Tribes seek say in federal taxes, leaders express frustration at lack of focus

WASHINGTON - When the director of the IRS's Office of Indian Tribal Governments was asked this week about getting rid of a decades-old rule that excluded tribal council members from Social Security, she said she had heard that request before.

However, Christie Jacobs said she had also heard from tribes who wanted to stay out of the federal program and provide for their own leaders' retirements.

"We're confronted with hearing both things," Jacobs said. "It makes it hard to take something that's been in place for so long and just have it go away."

Jacobs was part of a panel on taxes at the National Congress of American Indians winter summit in Washington that included federal bureaucrats, congressional staffers and tribal leaders - many of whom said that tribal input on tax reform isn't working.
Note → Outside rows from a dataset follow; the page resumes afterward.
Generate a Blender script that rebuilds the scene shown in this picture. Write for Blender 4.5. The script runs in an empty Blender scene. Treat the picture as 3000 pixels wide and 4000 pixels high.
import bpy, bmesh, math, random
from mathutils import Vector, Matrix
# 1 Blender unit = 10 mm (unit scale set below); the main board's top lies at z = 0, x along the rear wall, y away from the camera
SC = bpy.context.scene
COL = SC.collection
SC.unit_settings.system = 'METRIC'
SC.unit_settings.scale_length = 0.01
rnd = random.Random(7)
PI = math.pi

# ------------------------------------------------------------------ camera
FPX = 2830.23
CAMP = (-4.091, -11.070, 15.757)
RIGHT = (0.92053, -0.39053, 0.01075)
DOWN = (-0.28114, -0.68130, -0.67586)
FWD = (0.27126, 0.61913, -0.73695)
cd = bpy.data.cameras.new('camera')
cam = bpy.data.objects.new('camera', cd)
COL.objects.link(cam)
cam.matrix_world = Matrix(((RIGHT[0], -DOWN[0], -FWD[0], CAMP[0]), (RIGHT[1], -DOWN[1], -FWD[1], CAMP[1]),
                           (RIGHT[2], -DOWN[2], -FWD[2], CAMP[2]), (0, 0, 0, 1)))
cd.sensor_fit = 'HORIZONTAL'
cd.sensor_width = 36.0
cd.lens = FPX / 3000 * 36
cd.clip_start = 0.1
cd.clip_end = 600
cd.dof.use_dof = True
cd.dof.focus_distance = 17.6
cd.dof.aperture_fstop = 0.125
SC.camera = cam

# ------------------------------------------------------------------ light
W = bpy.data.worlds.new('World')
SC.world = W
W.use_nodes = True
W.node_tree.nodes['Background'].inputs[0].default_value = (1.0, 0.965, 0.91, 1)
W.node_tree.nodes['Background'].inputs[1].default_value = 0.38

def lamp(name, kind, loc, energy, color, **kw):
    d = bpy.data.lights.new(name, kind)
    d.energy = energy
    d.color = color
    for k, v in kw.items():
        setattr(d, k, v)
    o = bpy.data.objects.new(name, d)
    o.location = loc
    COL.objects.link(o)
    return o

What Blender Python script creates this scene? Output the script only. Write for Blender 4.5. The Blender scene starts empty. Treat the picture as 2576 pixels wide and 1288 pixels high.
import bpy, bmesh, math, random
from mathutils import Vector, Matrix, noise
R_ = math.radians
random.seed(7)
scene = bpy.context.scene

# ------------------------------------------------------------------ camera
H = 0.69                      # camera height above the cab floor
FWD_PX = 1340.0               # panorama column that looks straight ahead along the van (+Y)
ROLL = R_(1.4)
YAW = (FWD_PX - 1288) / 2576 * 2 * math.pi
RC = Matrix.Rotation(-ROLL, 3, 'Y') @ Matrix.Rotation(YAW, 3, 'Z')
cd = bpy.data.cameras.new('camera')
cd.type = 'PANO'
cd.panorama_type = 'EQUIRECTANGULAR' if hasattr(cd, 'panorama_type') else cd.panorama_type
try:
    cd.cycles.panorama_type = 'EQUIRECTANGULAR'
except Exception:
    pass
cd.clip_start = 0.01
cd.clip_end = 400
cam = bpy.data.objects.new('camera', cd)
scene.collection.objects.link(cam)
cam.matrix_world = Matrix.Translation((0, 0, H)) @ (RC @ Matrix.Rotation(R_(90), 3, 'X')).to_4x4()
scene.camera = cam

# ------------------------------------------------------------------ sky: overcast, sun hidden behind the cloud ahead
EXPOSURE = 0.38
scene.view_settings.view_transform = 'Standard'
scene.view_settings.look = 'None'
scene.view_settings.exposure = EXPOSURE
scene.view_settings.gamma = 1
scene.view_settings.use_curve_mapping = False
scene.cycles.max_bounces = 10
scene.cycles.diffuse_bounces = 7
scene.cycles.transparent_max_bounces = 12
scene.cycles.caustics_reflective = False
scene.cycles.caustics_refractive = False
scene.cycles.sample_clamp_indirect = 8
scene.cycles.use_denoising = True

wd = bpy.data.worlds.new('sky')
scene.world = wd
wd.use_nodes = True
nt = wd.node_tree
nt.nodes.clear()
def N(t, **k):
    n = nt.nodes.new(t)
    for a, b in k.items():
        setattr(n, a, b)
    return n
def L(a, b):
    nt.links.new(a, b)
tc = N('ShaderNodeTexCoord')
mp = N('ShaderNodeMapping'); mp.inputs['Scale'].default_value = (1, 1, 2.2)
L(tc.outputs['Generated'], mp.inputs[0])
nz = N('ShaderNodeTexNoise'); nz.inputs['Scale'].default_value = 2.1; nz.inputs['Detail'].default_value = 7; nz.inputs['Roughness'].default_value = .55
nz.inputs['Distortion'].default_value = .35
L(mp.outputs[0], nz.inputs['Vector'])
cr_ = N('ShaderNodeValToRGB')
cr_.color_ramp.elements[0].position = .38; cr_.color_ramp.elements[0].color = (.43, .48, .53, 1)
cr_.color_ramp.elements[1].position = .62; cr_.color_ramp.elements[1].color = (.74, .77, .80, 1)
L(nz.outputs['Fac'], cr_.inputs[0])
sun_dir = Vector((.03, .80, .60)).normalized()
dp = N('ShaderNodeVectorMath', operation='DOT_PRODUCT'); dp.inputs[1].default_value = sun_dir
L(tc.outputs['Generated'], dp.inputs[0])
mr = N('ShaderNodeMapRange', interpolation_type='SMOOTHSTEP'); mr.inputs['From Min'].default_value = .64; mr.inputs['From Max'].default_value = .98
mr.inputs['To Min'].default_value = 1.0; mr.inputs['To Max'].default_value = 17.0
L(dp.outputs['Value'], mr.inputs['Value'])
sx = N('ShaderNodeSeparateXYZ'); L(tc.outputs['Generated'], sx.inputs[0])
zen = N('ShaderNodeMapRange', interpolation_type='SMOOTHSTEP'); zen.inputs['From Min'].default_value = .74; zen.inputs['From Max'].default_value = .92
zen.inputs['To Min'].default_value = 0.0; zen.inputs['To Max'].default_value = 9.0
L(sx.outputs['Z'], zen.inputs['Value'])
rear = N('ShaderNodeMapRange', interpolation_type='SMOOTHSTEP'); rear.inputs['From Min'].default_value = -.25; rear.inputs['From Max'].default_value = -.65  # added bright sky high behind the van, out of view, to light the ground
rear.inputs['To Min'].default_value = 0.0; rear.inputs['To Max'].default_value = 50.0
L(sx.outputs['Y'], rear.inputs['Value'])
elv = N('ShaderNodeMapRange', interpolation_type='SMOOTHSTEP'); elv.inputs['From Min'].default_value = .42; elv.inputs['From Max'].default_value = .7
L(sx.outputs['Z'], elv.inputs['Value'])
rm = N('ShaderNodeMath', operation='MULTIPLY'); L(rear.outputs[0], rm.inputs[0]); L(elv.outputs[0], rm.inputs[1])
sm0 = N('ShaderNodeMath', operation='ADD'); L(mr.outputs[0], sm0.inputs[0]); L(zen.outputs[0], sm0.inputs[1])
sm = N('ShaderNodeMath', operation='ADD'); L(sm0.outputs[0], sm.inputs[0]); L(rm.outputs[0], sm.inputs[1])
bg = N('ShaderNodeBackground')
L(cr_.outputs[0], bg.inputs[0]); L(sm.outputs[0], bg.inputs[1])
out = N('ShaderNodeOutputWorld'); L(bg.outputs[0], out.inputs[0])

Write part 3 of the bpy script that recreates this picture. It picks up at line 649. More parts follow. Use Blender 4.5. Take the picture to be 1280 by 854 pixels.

Speakers pointed to disagreements among tribes and tribal leaders not only on what tax issues are important but also what stance to take on those issues.

"We're not getting anywhere," Henry Cagey of the Lummi Indian Business Council, said during Monday's session.

A staffer for Sen. Orrin Hatch, R-Utah, said he has seen the lack of consensus among tribal leaders in the area of tax extenders, where he says the wishes of some tribes stunt any progress toward reform and just continue renewal of the existing tax codes.

"Not everybody is going to agree on all of these issues," said Dante Desiderio, executive director of the Native American Finance Officers Association, adding that there is a "laundry list" of tax issues tribes have put before Congress.

"I think we're negotiating against ourselves even before this negotiation process starts," Desderio said. "I don't know if there's real resistance, we haven't heard from Congress yet."

But San Carlos Apache Chairman Terry Rambler said that issues of tax reform bring Natives together rather than break them up.

Despite the drawing of arbitrary reservation boundaries that "isolated us politically, economically, and socially," Rambler said tribes are "in the same boat as far as that concern."

"The issues that we have as San Carlos Apache are similar to those of tribes in other states," he said. "That's what brings us together as brothers and sisters, because we've gone through this for 200 years."

The tax session was supposed to focus on changes that might be made to tax policy to further tribal economies. Issues ranged from taxes on welfare benefits to adoption tax credits, excise taxes to low-income housing credits - but few got more than a mention.

"Once that Indian country is in agreement about what it is that we want at the moment," the chances of succeeding greatly increase, said Rob Porter, an attorney with Dentons law firm, who represents the Lummi.

"But when we've got all these different issues and half the horse is pulling one way and half pulling in the other ... that's what we need more time to do, is figure out what we can all prioritize," Porter said. "And then let's all work on it and get it and then move on to the next."